Cartas al Director

¿Soberbio?

No hace mucho regalé a una persona muy querida un artículo firmado por un buen amigo sobre los antipáticos, que describía con maestría la actitud de los mismos ante la vida. Acompañaba al mismo las palabras que, salvando las distancias y en un intento de aproximación a la verdad de cada uno, dediqué por mi parte a los soberbios y que ahora transcribo:
El amor a la vida es el primer referente de nuestra razón de existir; en su reverso está el amor a la paz. Amor y paz son virtudes del humilde que desconoce el soberbio, que va de la mano de la guerra y desprecia al humilde y su paz. A esto me viene a la memoria un individuo que creció en una familia humilde y trabajadora. Pero que cuando creció empezó a medrar a consta de favores, hasta que consiguió el flamante uniforme de estrellas. No le importó pisotear los derechos y libertades de sus subordinados. Las intrigas fueron a más según iba escalando su soberbia. Mientras, los políticos de turno le encubrían ante los ciudadanos como pago a su lealtad.

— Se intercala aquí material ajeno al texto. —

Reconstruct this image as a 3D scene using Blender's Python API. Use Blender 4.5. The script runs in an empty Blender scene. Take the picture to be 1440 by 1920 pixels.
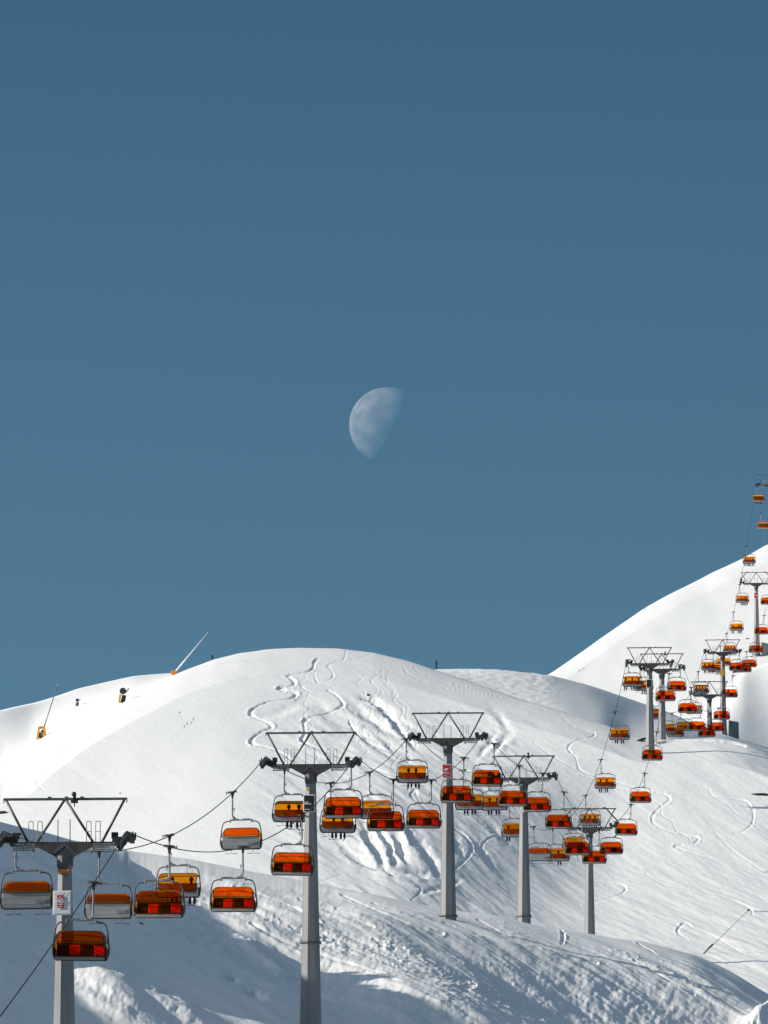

Esta clase de soberbio enmascara la razón, filtra la verdad por el tamiz de su mera convivencia, llegando a otorgar a esa falseada verdad, pura mentira a veces, naturaleza divina y providencial, pretendiendo usurpar de esa forma no sólo la voluntad de quienes le rodean sino también la voluntad de Dios.

El humilde quiere a los demás, comparte su dolor y su tristeza, su alegría y su llanto. El soberbio no es consciente de los sentimientos ajenos, como si en su indiferencia ni tan siquiera los imaginara. En los otros no busca el amor, cuyo discurso ignora, sino la sumisión. Y si acaso pretendiera que a sí mismo se ama, por favor, no le llamaremos a eso respeto, amor, solidaridad, etc. El auténtico amor a uno mismo no tiene sentido si no se irradia fuera de sí. El humilde es agradecido y cuando se equivoca sabe pedir perdón. El soberbio pronuncia las mismas palabras sin sentirlas y traicioneramente se vale del halago. El soberbio mira a su alrededor con petulancia, como si de su territorio feudal se tratase, pero cauteloso, disimula su intolerancia con la voz de la falsa humildad. El humilde es solidario, sabe compartir. El soberbio es mezquino y vil, taimado y desleal, vive de la miseria ajena y se vanagloria de ideales de los que carece.

En ambas naturaleza –humildad y soberbia– existen diferentes grados, pero hay una línea divisoria que las separa. Los soberbios de carrera, como los llamaría un conocido psiquiatra, son prácticamente irredimibles, como los criminales de la misma índole. Hace poco me decía una conocida psicóloga que los ocho primeros años de vida son cruciales en la formación de un niño. Es posible que esto sea así, pero no basta con haber recibido lecciones de humildad en la infancia, pues el soberbio también se ha conformado en los años de adolescencia y la primera juventud. Por esta razón los padres debemos estar pendientes de la educación de nuestros hijos en todas esas etapas de su vida. Y lo importante, lo verdaderamente importante, es enseñarles a distinguir las veredas del bien y del mal, poniendo en sus mentes los medios para ello, las luces que les iluminarán el camino. Entre ellas, y fundamental, la del respeto a los demás, con fundamentos en la igualdad esencial de todos los seres humanos. Errarán en el camino. Nosotros aún lo hacemos. Pero habremos puesto las bases para que sean capaces de reaccionar y de cambiar el rumbo de sus vidas en la juventud, en la madurez e incluso en la vejez.

Es evidente que para ciertos individuos, que por desgracia los tenemos muy cerca, es una meta muy alta, y que pese a tener unos padres modelo de honradez y humildes, siguen siendo unos perfectos egoístas con pequeñas virtudes, que discurran por las sendas que nos enseñaron nuestros maestros, nuestros padres. Sin olvidar nuestra naturaleza espiritual y trascendente, pues hay una realidad de cielos ciertos y un alma de vuelos infinitos que conviven en los ondulados acaeceres de nuestra vida y de nuestros sueños. Y en cualquier caso pensemos. Y cuando la soberbia les pierda, tengamos la seguridad de que siempre será sin razón y sin derecho a serlo.

Para finalizar, y como contrapunto a la soberbia, recordemos las palabras de Voltaire acerca de su muerte: muero adorando a Dios, amando a mis amigos, sin odio por mis enemigos y con rechazo a toda superstición. Y como es obvio, con perdón para esta clase de soberbios.